City Holding Company ("City Holding"), a West Virginia corporation headquartered in Charleston, West Virginia, is a registered financial holding company under the Bank Holding Company Act and conducts its principal activities through its wholly-owned subsidiary, City National Bank of West Virginia ("City National"). City National is a retail and consumer-oriented community bank with 87 banking offices in West Virginia (58), Virginia (14), Kentucky (12) and southeastern Ohio (3). City National provides credit, deposit, and trust and investment management services to its customers in a broad geographical area that includes many rural and small community markets in addition to larger cities including Charleston (WV), Huntington (WV), Martinsburg (WV), Morgantown (WV), Winchester (VA), Staunton (VA), Virginia Beach (VA), Ashland (KY), and Lexington (KY). In addition to its branch network, City National's delivery channels include automated-teller-machines ("ATMs"), interactive-teller machines ("ITMs"), mobile banking, debit cards, interactive voice response systems, and Internet technology. The Company’s business activities are currently limited to one reportable business segment, which is community banking.

On July 11, 2018, the Company announced that it had concurrently executed two separate definitive agreements to acquire Poage Bankshares, Inc. (“Poage”), of Ashland, Kentucky and its principal banking subsidiary, Town Square Bank, and Farmers Deposit Bancorp, Inc. (“Farmers Deposit”), of Cynthiana, Kentucky and its principal banking subsidiary, Farmers Deposit Bank. The proposed mergers are expected to close in the fourth quarter of 2018 and the core data system conversions are also targeted to occur in the fourth quarter of 2018. City has received all regulatory approvals needed to acquire both Poage and Farmers Deposit and each merger has been approved by the shareholders of Poage and Farmers, respectively. Consummation of the respective mergers is subject to the completion of other customary closing conditions. Merger expenses are estimated at $18 million (pre-tax) for the Poage transaction and at $6 million (pre-tax) for the Farmers Deposit transaction, while core deposit intangibles are estimated at $4 million for Poage and at $1.5 million for Farmers Deposit. The Poage and Farmers Deposit transactions are not conditional upon each other.

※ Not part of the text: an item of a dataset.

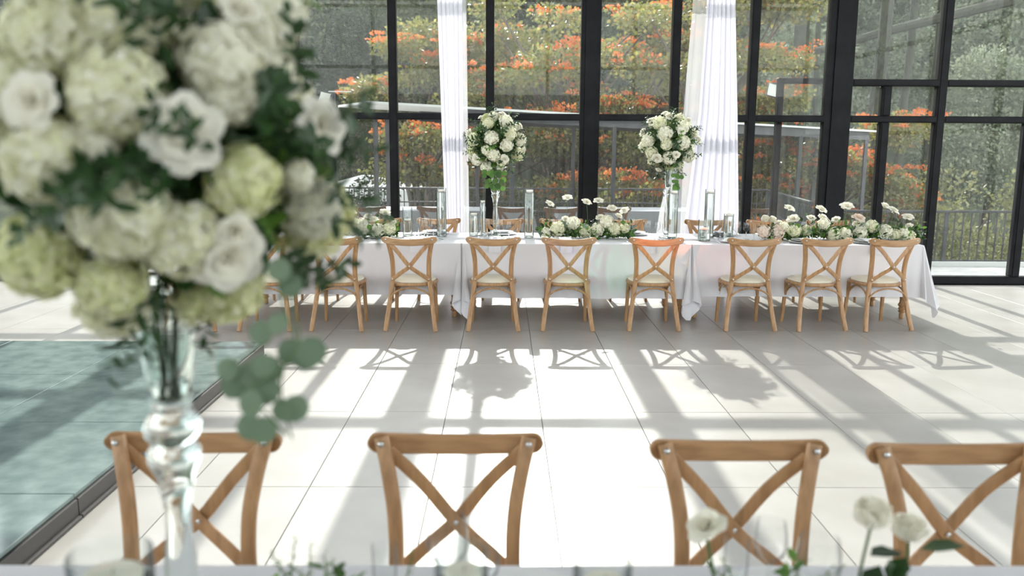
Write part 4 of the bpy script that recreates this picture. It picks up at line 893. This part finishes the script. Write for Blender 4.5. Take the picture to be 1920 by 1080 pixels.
# ------------------------------------------------------------------ hillside and trees
def hz(x, y):
    'height of the ground'
    b = -3.0+max(0, y-20)*.10 if y < 34 else -1.6+(y-34)*.42
    return b+.9*math.sin(x*.11+y*.05)*min(1, max(0, (y-22)/20))+.4*math.sin(x*.31+1)*min(1, max(0, (y-22)/20))
vs = []; fs = []; nx, ny = 60, 60
for j in range(ny+1):
    y = 12.5+(j/ny)**1.3*150
    for i in range(nx+1): x = -110+220*i/nx; vs.append((x, y, hz(x, y)))
for j in range(ny):
    for i in range(nx): a = j*(nx+1)+i; fs.append((a, a+1, a+nx+2, a+nx+1))
tag(MB().add(vs, fs).build('hillside', M['hill']), kind='structure')
def crown_np(m, seed, blobs, n, leaf, sh=.35, aspect=1.0, upper=False, up=0.0):
    'leaf clusters on the shells of the given blobs (x,y,z,rx,rz)'
    rng = np.random.default_rng(seed); P = []; D = []
    w_ = np.array([b[3]*b[4] for b in blobs]); w_ = (w_/w_.sum()*n).astype(int)
    for (x, y, z, rx, rz), k in zip(blobs, w_):
        d = rng.normal(size=(k, 3)); d /= np.linalg.norm(d, axis=1, keepdims=True)
        if upper: d[:, 2] = np.abs(d[:, 2])*.8+.1
        r = 1-sh*rng.random(k)**1.5
        r *= 1+.18*np.sin(d[:, 0]*6+seed)*np.sin(d[:, 2]*7+x)
        P.append(np.stack([x+d[:, 0]*r*rx, y+d[:, 1]*r*rx, z+d[:, 2]*r*rz], 1)); D.append(d)
    P = np.concatenate(P); D = np.concatenate(D); o = D+rng.normal(size=D.shape)*.8; o[:, 2] += up
    B = o/np.linalg.norm(o, axis=1, keepdims=True); T = np.cross(B, rng.normal(size=B.shape)); T /= np.linalg.norm(T, axis=1, keepdims=True)
    tv = [(0, 0, 0), (.30*aspect, .5, .06), (0, 1, -.04), (-.30*aspect, .5, .06)]
    v, f = cards(tv, [(0, 1, 2, 3)], P, T, B, np.cross(T, B), leaf*rng.uniform(.6, 1.4, len(P))); return np_mesh('crown', v, f, M[m], False)
def blobs(seed, n, R, H, r0, r1, z0=0.0):
    rr = random.Random(seed); o = []
    for _ in range(n):
        a = rr.uniform(0, 2*PI); q = math.sqrt(rr.random()); h = rr.random(); k = math.sin(PI*min(.95, .15+.8*h))
        r = rr.uniform(r0, r1); o.append((R*q*k*math.cos(a), R*q*k*math.sin(a), z0+H*h, r, r*rr.uniform(.6, .9)))
    return o
def trunk_me(seed, h, r, blobs_, m='bark', branches=10):
    rr = random.Random(seed); b = MB(); top = Vector((rr.uniform(-.5, .5), rr.uniform(-.5, .5), h))
    P = spline([(0, 0, -1.0), (rr.uniform(-.2, .2), 0, h*.35), (top.x*.6, top.y, h*.7), top], 5); b.tube(P, [r*(1-.7*i/len(P)) for i in range(len(P))], 8)
    for k in range(min(branches, len(blobs_))):
        q = blobs_[k]; s = P[int(len(P)*rr.uniform(.3, .8))]; e = Vector(q[:3]); mid = s.lerp(e, .5)+Vector((rr.uniform(-.4, .4), rr.uniform(-.4, .4), rr.uniform(-.1, .5)))
        Q = spline([s, mid, e], 5); b.tube(Q, [r*.42*(1-.8*i/len(Q)) for i in range(len(Q))], 5)
    return b.mesh('trunk', M[m])
# forest kinds share their crowns
island_col(mat('forest_haze', (.2, .23, .16), .6), [(.13, .16, .10), (.19, .22, .14), (.24, .27, .18), (.16, .20, .12), (.28, .30, .20)], .35)  # distant haze of the right-hand slope put into paler leaf tones
island_col(mat('forest_bright_olive', (.2, .2, .1), .6), [(.12, .14, .05), (.20, .21, .08), (.28, .27, .12), (.15, .17, .06)], .35)  # brighter yellow-olive leaf tones for the bushes
kinds = []
for k in range(6):
    bl = blobs(60+k, 26, 3.0, 7.0, 1.0, 1.9, 2.0); kinds.append((crown_np('forest_dark' if k < 3 else 'forest_olive' if k == 3 else 'forest_haze', 60+k, bl, 26000, .16, .5), trunk_me(70+k, 8, .22, bl, 'bark', 12)))
def forest(kind, x, y, s, label, group=None, dz=0):
    t = thing('forest_tree', label, 'tree', (x, y, hz(x, y)+dz), random.uniform(0, 6), group); inst('crown', kinds[kind][0], t); inst('trunk', kinds[kind][1], t); t.scale = (s, s, s*random.uniform(.9, 1.15)); return t
rr = random.Random(5)
for y, n, s, sp in ((33, 9, .85, 4.2), (41, 11, 1.05, 5.0), (50, 11, 1.2, 6.2), (61, 12, 1.4, 7.6), (76, 12, 1.7, 9.5), (95, 12, 2.1, 12)):
    for i in range(n):
        x = (i-(n-1)/2)*sp+rr.uniform(-.3, .3)*sp; yy = y+rr.uniform(-2.5, 2.5)
        k = rr.choice([0, 1, 2, 2, 3, 3] if x < .12*yy else [4, 5, 4, 3] if yy > 46 else [4, 5, 4, 5]); forest(k, x, yy, s*rr.uniform(.85, 1.15), 'grey-green tree of the dense forest covering the far hillside', 'hillside forest trees')
for x, y, s, k, lb in ((-6.5, 24, .62, 0, 'dark forest tree close behind the terrace at the far left'), (-4.2, 27, .55, 3, 'olive-green bushy tree below the left window transom'), (-9.5, 25, .7, 1, 'dark tree left of the left column, behind the bouquet')): forest(k, x, y, s, lb, dz=-.6)
# orange-flowering trees
def flame_tree(label, x, y, z0, H, R, n, seed, density=1.0, fl=1.0):
    t = thing('flowering_tree', label, 'tree', (x, y, hz(x, y)), 0); hb = hz(x, y); rr = random.Random(seed)
    bl = []
    for k in range(n):
        a = rr.uniform(0, 2*PI); q = math.sqrt(rr.random())*R; h = rr.random(); bl.append((q*math.cos(a), q*math.sin(a)*.7, z0-hb+H*h, rr.uniform(.45, 1.0), rr.uniform(.20, .42)))
    inst('crown', crown_np('forest_yellow', seed, bl, int(30000*density), .09, .8, 1.3), t)
    rr.shuffle(bl); sub = bl[:int(len(bl)*.8)]; ob = [(b[0]+rr.uniform(-1, 1)*b[3], b[1]+rr.uniform(-1, 1)*b[3], b[2]+b[4]*rr.uniform(.2, 1.1), rr.uniform(.08, .24), rr.uniform(.04, .10)) for b in sub for _ in range(9)]
    inst('blossom', crown_np('blossom_orange', seed+1, ob, int(8000*density*fl), .065, .9, 1.4, True), t)
    inst('trunk', trunk_me(seed, z0-hb+H*.6, .16, bl, 'bark', n), t); return t
flame_tree('large orange-flowering tree filling the view around the middle column', 1.6, 21.5, .3, 5.0, 3.3, 64, 81, 1.3)
flame_tree('orange-flowering tree behind the second tall bouquet and the flared curtain', 4.7, 20.5, .2, 5.2, 2.4, 48, 82, 1.0)
flame_tree('orange-flowering tree crown reaching over the left curtain', -1.9, 23, 2.7, 2.2, 1.9, 16, 83, .45, 1.5)
flame_tree('low orange-flowering tree right of the flared curtain', 7.3, 20.0, -1.2, 3.4, 2.3, 40, 84, .9, 1.4)
flame_tree('small orange-flowering branch tree just left of the left curtain', -1.75, 19.0, 1.0, .9, .6, 7, 85, .10, 1.2)
flame_tree('low orange-flowering tree below the middle window', 3.4, 18.4, -1.3, 2.4, 2.9, 40, 86, .9, 1.3)
def bush(label, x, y, R, H, seed, m, n=9000, leaf=.10):
    t = thing('bush', label, 'shrub', (x, y, hz(x, y)), 0); bl = blobs(seed, 22, R, H, R*.28, R*.5, .2); inst('crown', crown_np(m, seed, bl, n, leaf, .5), t); inst('trunk', trunk_me(seed, H*.6, .08, bl, 'bark', 9), t)
bush('olive-green rounded bush beyond the right deck railing', 9.3, 18.5, 1.9, 3.4, 90, 'forest_bright_olive')
bush('olive bush at the far right beyond the deck railing', 12.6, 19.5, 2.0, 3.6, 91, 'forest_bright_olive')
bush('dull green bush below the left flower ball, beyond the railing', .4, 18.0, 1.7, 3.3, 92, 'forest_olive')
bush('bright green bush beyond the terrace at far left', -5.9, 27.0, 1.9, 4.6, 93, 'forest_bright_olive')
bush('green bush low behind the terrace right of the middle column', 5.2, 18.0, 1.8, 2.2, 94, 'forest_olive')
bush('dark green bush behind the left curtain', -3.2, 21.0, 1.5, 3.2, 95, 'forest_dark')
# tall mossy trunks at upper right
def mossy(label, px, y, r, lean, seed):
    p = at(px, 120, y); x = p.x; t = thing('mossy_tree', label, 'tree', (x, y, hz(x, y))); rr = random.Random(seed); h = 13
    P = spline([(0, 0, -.6), (lean*.3, 0, h*.35), (lean*.5+rr.uniform(-.1, .1), 0, h*.6), (lean, 0, h)], 6); MB().tube(P, [r*(1-.35*i/len(P)) for i in range(len(P))], 10).build('trunk', M['mossy_bark'], t)
    bl = [(P[i].x+rr.uniform(-.15, .15), rr.uniform(-.1, .1), P[i].z, r*1.5, .5) for i in range(4, len(P)-1) if rr.random() < .7]; inst('moss', crown_np('forest_dark', seed, bl, 1500, .07, .6, .6), t)
    bl = blobs(seed, 14, 2.6, 3.0, .8, 1.3, h-1.0); inst('crown', crown_np('forest_dark', seed+3, bl, 5000, .2, .5), t)
mossy('thick mossy tree trunk left of the right column, at upper right', 1496, 27, .30, .1, 101); mossy('slim dark trunk between the thick mossy one and the right column', 1534, 30, .11, 0, 102)
mossy('mossy trunk right of the right column', 1640, 26, .24, .3, 103); mossy('slender straight trunk in the right-hand window', 1699, 28, .15, .05, 104); mossy('thin trunk at the right edge of the right-hand window', 1754, 29, .14, -.1, 105)
t = thing('fallen_trunk', 'long leaning branch slanting across the upper right window', 'branch', tuple(at(1400, 105, 26.5)))
q = [at(px, py, 26.5)-at(1400, 105, 26.5) for px, py in ((1400, 105), (1470, 108), (1560, 88), (1650, 62), (1770, 32), (1900, 0))]; MB().tube(spline(q, 5), [.07+.004*i for i in range(26)], 8).build('limb', M['mossy_bark'], t)
bl = [(v.x, v.y, v.z, .22, .14) for v in spline(q, 3)]; inst('moss', crown_np('forest_dark', 120, bl, 1500, .07, .6, .6), t)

The accompanying consolidated financial statements, which are unaudited, include all of the accounts of City Holding Company and its wholly-owned subsidiaries (collectively, the "Company"). All material intercompany transactions have been eliminated. The consolidated financial statements include all adjustments that, in the opinion of management, are necessary for a fair presentation of the results of operations and financial condition for each of the periods presented. Such adjustments are of a normal recurring nature. The results of operations for the nine months ended September 30, 2018 are not necessarily indicative of the results of operations that can be expected for the year ending December 31, 2018. The Company’s accounting and reporting policies conform with generally accepted accounting principles for interim financial information and with the instructions to Form 10-Q and Article 10 of Regulation S-X. Such policies require management to make estimates and develop assumptions that affect the amounts reported in the consolidated financial statements and related footnotes. Actual results could differ from management’s estimates.

The consolidated balance sheet as of December 31, 2017 has been derived from audited financial statements included in the Company’s 2017 Annual Report to Shareholders.  Certain information and footnote disclosures normally included in annual financial statements prepared in accordance with U.S. generally accepted accounting principles have been omitted.  These financial statements should be read in conjunction with the financial statements and notes thereto included in the 2017 Annual Report of the Company.

Certain amounts in the financial statements have been reclassified.  Such reclassifications had no impact on shareholders’ equity or net income for any period.